Massacre – Great against weenie decks

No Mercy – Great against any creature-based deck, especially those that have creatures that get past your defenses. Now any shadow, protection from Black, swamplkwalking enemies get just one hit in and that’s it. Other than Edicts that require a specific circumstance to work, this is typically one of the few Akroma killers in straight Black

Braids – This is good against any deck where you have extra permanents, like lands and creatures and whatnot. Grab Braids against a control deck that needs its lands and start trading creatures for lands in order to get the opponent down.

Well, that gives you an idea of a Silver Bullet deck. If you decide to try one out, I wish you luck.

The Impossible Combo Deck (Creates Huge Combo – For Fun)

This is the Johnniest of all of the Subtypes. This Subtype is all about playing a fun combination of cards. If the combo goes off once, the player is happy and the deck is often retired. The player doesn’t remember the twelve loses, but that one time they beat Abe with that crazy combo deck.

I could list all of the possible ways to build an Impossible Combo deck, but to be honest, this isn’t a Subtype that needs a lot of exposition.
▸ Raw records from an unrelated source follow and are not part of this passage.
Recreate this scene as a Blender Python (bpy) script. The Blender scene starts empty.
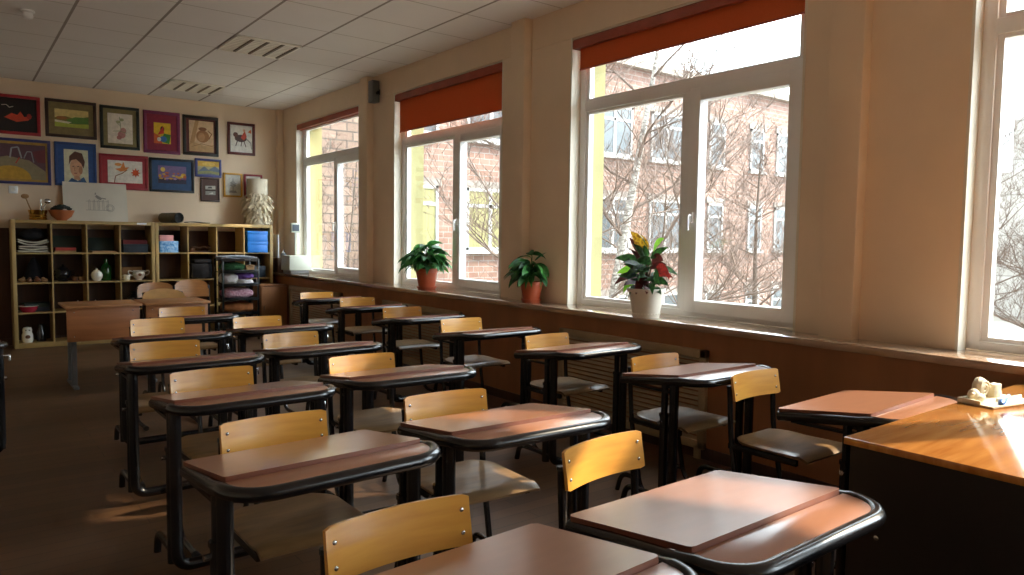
import bpy, bmesh, math, random
from mathutils import Vector, Matrix
PI = math.pi
SC = bpy.context.scene
COL = SC.collection

# ------------------------------------------------------------------ camera
def set_camera():
    f, yaw, pitch, roll = 727.056, 0.658, 0.067, 0.013
    fwd = Vector((math.sin(yaw)*math.cos(pitch), math.cos(yaw)*math.cos(pitch), -math.sin(pitch)))
    right = Vector((math.cos(yaw), -math.sin(yaw), 0))
    up = right.cross(fwd)
    r = right*math.cos(roll) + up*math.sin(roll)
    u = -right*math.sin(roll) + up*math.cos(roll)
    m = Matrix((r, u, -fwd)).transposed().to_4x4()
    m.translation = (0, 0, 1.33)
    cd = bpy.data.cameras.new('camera')
    cd.sensor_width = 36; cd.sensor_fit = 'HORIZONTAL'
    cd.lens = f/1024*36
    cd.clip_start = .05; cd.clip_end = 400
    c = bpy.data.objects.new('camera', cd); COL.objects.link(c)
    c.matrix_world = m
    SC.camera = c
set_camera()

# ------------------------------------------------------------------ sky, sun, exposure
SC.view_settings.view_transform = 'Standard'
SC.view_settings.look = 'None'
SC.view_settings.gamma = 1
SC.view_settings.use_curve_mapping = False
SC.view_settings.exposure = 0.0

w = bpy.data.worlds.new('sky'); SC.world = w; w.use_nodes = True
nt = w.node_tree
bg = nt.nodes['Background']
# hazy spring sky: even veil plus a wide bright glow around the sun
SUN_DIR = Vector((-.928, .37, -.727)).normalized()
SKY_BASE, SKY_GLOW, SUN_POWER = 3.0, 17.5, 12.0
_tc = nt.nodes.new('ShaderNodeTexCoord'); _dt = nt.nodes.new('ShaderNodeVectorMath'); _dt.operation = 'DOT_PRODUCT'
_dt.inputs[1].default_value = -SUN_DIR; nt.links.new(_tc.outputs['Generated'], _dt.inputs[0])
_mx = nt.nodes.new('ShaderNodeMath'); _mx.operation = 'MAXIMUM'; _mx.inputs[1].default_value = 0; nt.links.new(_dt.outputs['Value'], _mx.inputs[0])
_pw = nt.nodes.new('ShaderNodeMath'); _pw.operation = 'POWER'; _pw.inputs[1].default_value = 2.5; nt.links.new(_mx.outputs[0], _pw.inputs[0])
_st = nt.nodes.new('ShaderNodeMath'); _st.operation = 'MULTIPLY_ADD'; _st.inputs[1].default_value = SKY_GLOW; _st.inputs[2].default_value = SKY_BASE; nt.links.new(_pw.outputs[0], _st.inputs[0])
bg.inputs[0].default_value = (.84, .93, 1.0, 1)
nt.links.new(_st.outputs[0], bg.inputs[1])
SC.cycles.diffuse_bounces = 8; SC.cycles.max_bounces = 14; SC.cycles.transparent_max_bounces = 16

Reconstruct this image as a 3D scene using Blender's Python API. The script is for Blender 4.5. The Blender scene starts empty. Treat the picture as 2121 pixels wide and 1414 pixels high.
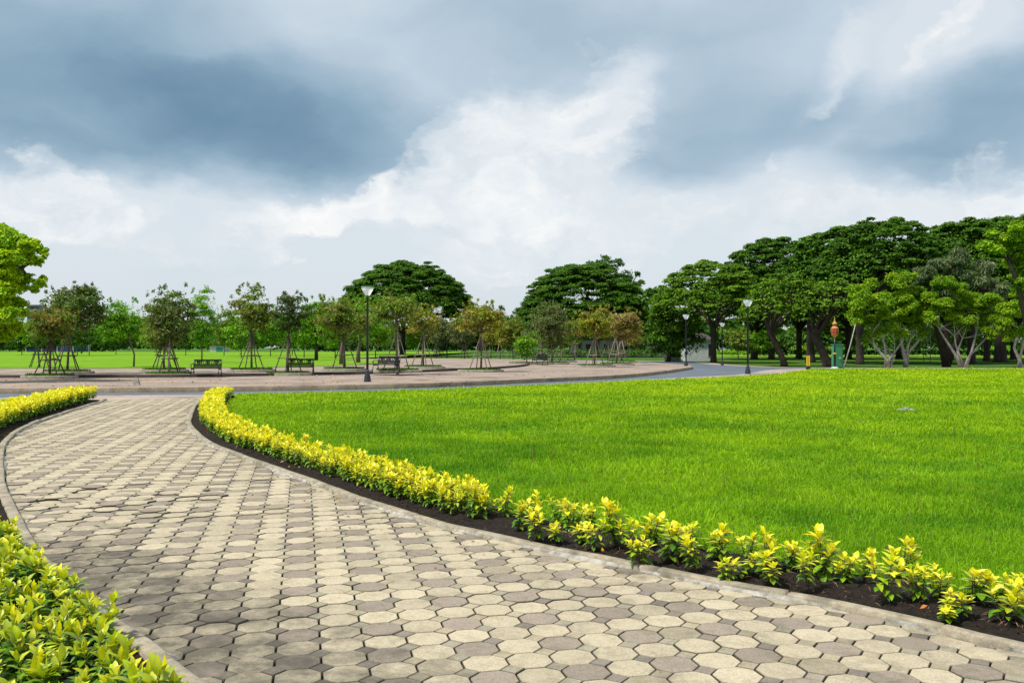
import bpy, math, random
import numpy as np
from mathutils import Vector, noise as mnoise

# ---------------------------------------------------------------- camera model
F, CX, CY, HZ, CH = 1890.0, 1060.5, 707.0, 718.0, 1.6
PITCH = math.atan((HZ - CY) / F)
def G(px, py, z=0.0):
    """ground point (x, y) seen at a photo pixel, on a level surface of height z"""
    dx, dy, dz = (px - CX) / F, 1.0, (CY - py) / F
    y = dy * math.cos(PITCH) - dz * math.sin(PITCH)
    zz = dy * math.sin(PITCH) + dz * math.cos(PITCH)
    t = (z - CH) / zz
    return (t * dx, t * y)
def XA(px, Y): return (px - CX) / F * Y
def ZA(py, Y): return CH + (HZ - py) / F * Y

scene = bpy.context.scene
COL = scene.collection
rng = np.random.default_rng(7)
rnd = random.Random(11)

# ---------------------------------------------------------------- tagging
def tag(o, label=None, cat=None, group=None, kind=None):
    if label: o['label'] = label
    if cat: o['category'] = cat
    if group: o['group'] = group
    if kind: o['kind'] = kind
    return o
def empty(name, loc=(0, 0, 0), rz=0.0, label=None, cat=None, group=None):
    o = bpy.data.objects.new(name, None); COL.objects.link(o)
    o.location = loc; o.rotation_euler = (0, 0, rz); o.empty_display_size = .2
    return tag(o, label, cat, group)
def kids(o): return [c for c in o.children]
def copy_tree(o, parent=None):
    c = o.copy(); COL.objects.link(c)
    if parent is not None: c.parent = parent
    for ch in kids(o): copy_tree(ch, c)
    return c

# ---------------------------------------------------------------- materials
def nt_new(name):
    m = bpy.data.materials.new(name); m.use_nodes = True
    nt = m.node_tree; b = nt.nodes['Principled BSDF']
    return m, nt, b
def N(nt, t, **kw):
    n = nt.nodes.new(t)
    for k, v in kw.items():
        if k in n.inputs.keys() if hasattr(n.inputs, 'keys') else False: n.inputs[k].default_value = v
        else: setattr(n, k, v)
    return n
def ramp(nt, fac, stops, interp='LINEAR'):
    r = nt.nodes.new('ShaderNodeValToRGB'); cr = r.color_ramp; cr.interpolation = interp
    while len(cr.elements) < len(stops): cr.elements.new(.5)
    for e, (p, c) in zip(cr.elements, stops):
        e.position = p; e.color = (*c, 1) if len(c) == 3 else c
    nt.links.new(fac, r.inputs[0]); return r
def mixc(nt, a, b, fac, mode='MIX'):
    m = nt.nodes.new('ShaderNodeMix'); m.data_type = 'RGBA'; m.blend_type = mode
    for i, v in ((0, fac), (6, a), (7, b)):
        if hasattr(v, 'is_linked') or hasattr(v, 'links'): nt.links.new(v, m.inputs[i])
        else: m.inputs[i].default_value = v if i == 0 else (*v, 1)
    return m.outputs[2]
def noise_tex(nt, scale, detail=4, rough=.55, coord='Object', vec=None):
    if vec is None:
        tc = nt.nodes.new('ShaderNodeTexCoord'); vec = tc.outputs[coord]
    n = nt.nodes.new('ShaderNodeTexNoise'); n.inputs['Scale'].default_value = scale
    n.inputs['Detail'].default_value = detail; n.inputs['Roughness'].default_value = rough
    nt.links.new(vec, n.inputs['Vector']); return n.outputs['Fac']
def bump(nt, b, h, strength=.4, dist=.01):
    n = nt.nodes.new('ShaderNodeBump'); n.inputs['Strength'].default_value = strength
    n.inputs['Distance'].default_value = dist
    nt.links.new(h, n.inputs['Height']); nt.links.new(n.outputs[0], b.inputs['Normal'])
def simple(name, c1, c2=None, scale=8, rough=.7, metal=0, bmp=.3, dist=.005, spec=.4):
    m, nt, b = nt_new(name); c2 = c2 or tuple(x * .7 for x in c1)
    f = noise_tex(nt, scale, 6, .65)
    r = ramp(nt, f, [(.32, c2), (.66, c1)])
    nt.links.new(r.outputs[0], b.inputs['Base Color'])
    b.inputs['Roughness'].default_value = rough; b.inputs['Metallic'].default_value = metal
    b.inputs['Specular IOR Level'].default_value = spec
    if bmp: bump(nt, b, noise_tex(nt, scale * 4, 5, .6), bmp, dist)
    return m
def leafmat(name, trans=.35, rough=.55, spec=.3, warm=(1.25, 1.15, .5)):
    m, nt, b = nt_new(name)
    a = nt.nodes.new('ShaderNodeAttribute'); a.attribute_name = 'Col'
    nt.links.new(a.outputs['Color'], b.inputs['Base Color'])
    b.inputs['Roughness'].default_value = rough; b.inputs['Specular IOR Level'].default_value = spec
    t = nt.nodes.new('ShaderNodeBsdfTranslucent')
    c = mixc(nt, a.outputs['Color'], warm, 1.0, 'MULTIPLY'); nt.links.new(c, t.inputs[0])
    mx = nt.nodes.new('ShaderNodeMixShader'); mx.inputs[0].default_value = trans
    nt.links.new(b.outputs[0], mx.inputs[1]); nt.links.new(t.outputs[0], mx.inputs[2])
    nt.links.new(mx.outputs[0], nt.nodes['Material Output'].inputs[0]); return m

M = {}
M['leaf'] = leafmat('leaf', .3, .6, .2)
M['shrub_leaf'] = leafmat('shrub_leaf', .3, .38, .45)
M['grass_blade'] = leafmat('grass_blade', .4, .6, .2)
M['bark_dark'] = simple('bark_dark', (.055, .042, .032), (.02, .015, .012), 3, .9, bmp=.8, dist=.04)
M['bark_brown'] = simple('bark_brown', (.16, .125, .09), (.07, .055, .04), 8, .9, bmp=.8, dist=.02)
M['bark_pale'] = simple('bark_pale', (.42, .40, .35), (.17, .155, .13), 3.5, .85, bmp=.6, dist=.02)
M['stake'] = simple('stake', (.15, .125, .10), (.06, .048, .038), 6, .85)
M['stake_pale'] = simple('stake_pale', (.33, .28, .21), (.17, .14, .10), 6, .8)
M['kerb'] = simple('kerb_concrete', (.42, .38, .31), (.20, .18, .145), 5, .9, bmp=.5, dist=.004)
M['mortar'] = simple('mortar', (.42, .40, .35), (.14, .13, .11), 14, .95, bmp=.8)
M['black_metal'] = simple('black_metal', (.012, .018, .026), (.02, .026, .034), 12, .38, bmp=.05, spec=.5)
M['bench_wood'] = simple('bench_slats', (.016, .019, .022), (.010, .012, .014), 14, .8, spec=.15)
M['lamp_glass'] = simple('lamp_glass', (.88, .89, .87), (.84, .85, .83), 3, .25, bmp=0)
_nt = M['lamp_glass'].node_tree; _t = _nt.nodes.new('ShaderNodeBsdfTranslucent'); _t.inputs[0].default_value = (.95, .95, .93, 1)
_m = _nt.nodes.new('ShaderNodeMixShader'); _m.inputs[0].default_value = .55; _nt.links.new(_nt.nodes['Principled BSDF'].outputs[0], _m.inputs[1]); _nt.links.new(_t.outputs[0], _m.inputs[2]); _nt.links.new(_m.outputs[0], _nt.nodes['Material Output'].inputs[0])
M['lamp_cap'] = simple('lamp_cap', (.22, .30, .36), (.17, .24, .3), 6, .35)
M['white_paint'] = simple('white_paint', (.48, .50, .52), (.36, .38, .40), 3, .8)
M['roof_tile'] = simple('roof_tile', (.07, .06, .055), (.035, .03, .028), 6, .8)
M['dark_glass'] = simple('dark_glass', (.02, .022, .025), (.012, .012, .014), 2, .2)
M['green_metal'] = simple('green_metal', (.05, .25, .11), (.035, .19, .09), 4, .5)
M['gold'] = simple('gold_paint', (.46, .28, .04), (.32, .17, .03), 6, .4)
M['red_glass'] = simple('red_glass', (.42, .035, .05), (.25, .02, .04), 14, .35)
M['yellow'] = simple('yellow_paint', (.85, .50, .01), (.7, .4, .01), 6, .5)
M['blue_wall'] = simple('blue_wall', (.012, .04, .16), (.01, .03, .1), 2, .6)
M['brick_wall'] = simple('brick_wall', (.22, .12, .07), (.12, .07, .05), 2, .9)
M['rock'] = simple('rock', (.42, .41, .38), (.15, .15, .14), 1.6, .9, bmp=.8, dist=.05)
M['steel'] = simple('steel', (.3, .31, .32), (.2, .21, .22), 9, .5, .3)

# ---------------------------------------------------------------- mesh builders
def np_mesh(name, verts, faces, mat, parent=None, cols=None, smooth=False, mats=None, midx=None):
    """verts (N,3); faces: list of (M,k) int arrays; cols (N,3) per vertex"""
    me = bpy.data.meshes.new(name)
    verts = np.asarray(verts, np.float32)
    me.vertices.add(len(verts)); me.vertices.foreach_set('co', verts.ravel())
    loops = np.concatenate([f.ravel() for f in faces]).astype(np.int32)
    tot = np.concatenate([np.full(len(f), f.shape[1], np.int32) for f in faces])
    st = np.concatenate([[0], np.cumsum(tot)[:-1]]).astype(np.int32)
    me.loops.add(len(loops)); me.loops.foreach_set('vertex_index', loops)
    me.polygons.add(len(tot)); me.polygons.foreach_set('loop_start', st); me.polygons.foreach_set('loop_total', tot)
    if smooth: me.polygons.foreach_set('use_smooth', np.ones(len(tot), bool))
    if cols is not None:
        a = me.color_attributes.new('Col', 'FLOAT_COLOR', 'POINT')
        c = np.ones((len(verts), 4), np.float32); c[:, :3] = cols
        a.data.foreach_set('color', c.ravel())
    me.materials.append(mat)
    me.update(calc_edges=True); me.validate()
    o = bpy.data.objects.new(name, me); COL.objects.link(o)
    if parent is not None: o.parent = parent
    return o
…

You build a deck, and then you play it a bit. That’s all there is to it.

A lot of these decks use cards in ways you might not have thought about. An example of a deck which is borderline Impossible Combo is my first Justice deck from yesterday’s Daily, when I changed Justice to affect White permanents, made it a creature, Donated it, and then used a White source to deal direct damage to the opponent. It used Justice is a very different (fun!) way.

This is the sort of deck that is an Impossible Combo deck. Instead of building another deck for you, I’ll just link to yesterday’s article so you can browse it at your leisure.

Once you’ve taken a look at the Justice deck, let’s wrap things up here.

As you can see, Crazy Combo Man ideas are a bit more “out there” than the other Archetypes. It can take a while to consolidate ideas from CCM decks as well, and building the decks was harder for me because of that.

Tons of people love CCM decks, and over the years, tournament level CCM decks have stolen the luster of CCM decks by being boring to play against. Most CCM decks are fun to play against, especially around the kitchen table. I wish you joy in all of your deck building, especially with your combo decks.